Study on thermal conductivity of 0D/1D/2D carbon filler reinforced cement composites with phonon physical model

Thermal conductivity of cement composites is crucial for developing various sustainable engineering structures, creating an urgent need to elucidate the influencing factors and their associated mechanisms. Introducing various 0-, 1- and 2-dimensional carbon fillers into traditional cement composites with tailored thermal conductivity demonstrates great potential for practical engineering applications. However, limited studies have been done on the thermal conductivity of cement composites involving temperature- and pore size-dependent mechanisms.
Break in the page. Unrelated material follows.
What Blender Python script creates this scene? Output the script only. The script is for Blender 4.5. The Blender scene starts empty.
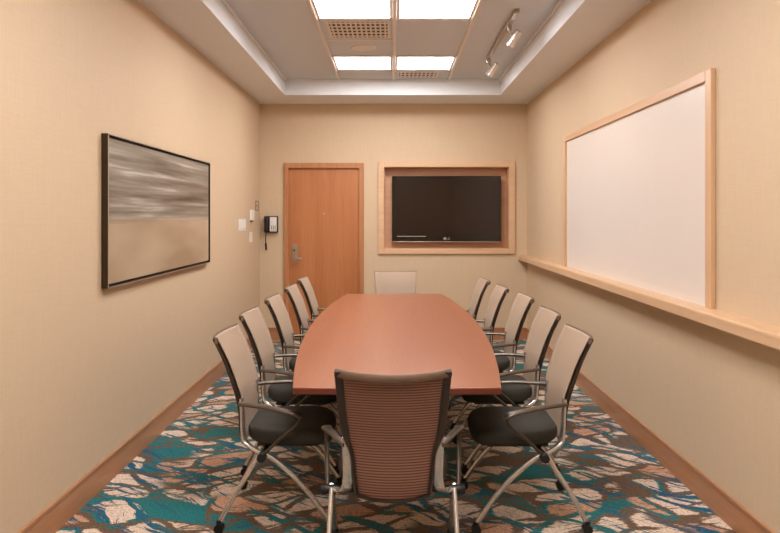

This work firstly attempts to develop a comprehensive micromechanical framework combining phonon thermal transport in carbon fillers and phonon boundary scattering in pores. The overall thermal conductivity of 0D-carbon black (CB), 1D-carbon nanotube (CNT) and 2D-graphene nanoplatelet (GNP) reinforced saturated/dry porous cement composites subject to temperature is predicted. The effects of porosity, saturation and the attributes of pores and the carbon fillers are considered. It is found that the order of the contribution of the carbon fillers to the improvement of the thermal conductivity is 2D-GNP>1D-CNT>0D-CB. The effective thermal conductivity of the porous cement composites tends to decrease as the temperature rises. Furthermore, as the aspect ratio of the carbon fillers increases, the thermal conductivity of the composites with 1D-CNTs and 2D-GNPs increases and decreases, respectively. The effective thermal conductivity of the cement composites with random distribution of pore size is significantly higher than that with uniform distribution. The effective thermal conductivity of the saturated porous cement composites is less sensitive to the aspect ratio of the pores compared to their dry counterparts. This work provides guidelines for optimizing the thermal conductivity of porous cement composites for various potential engineering applications.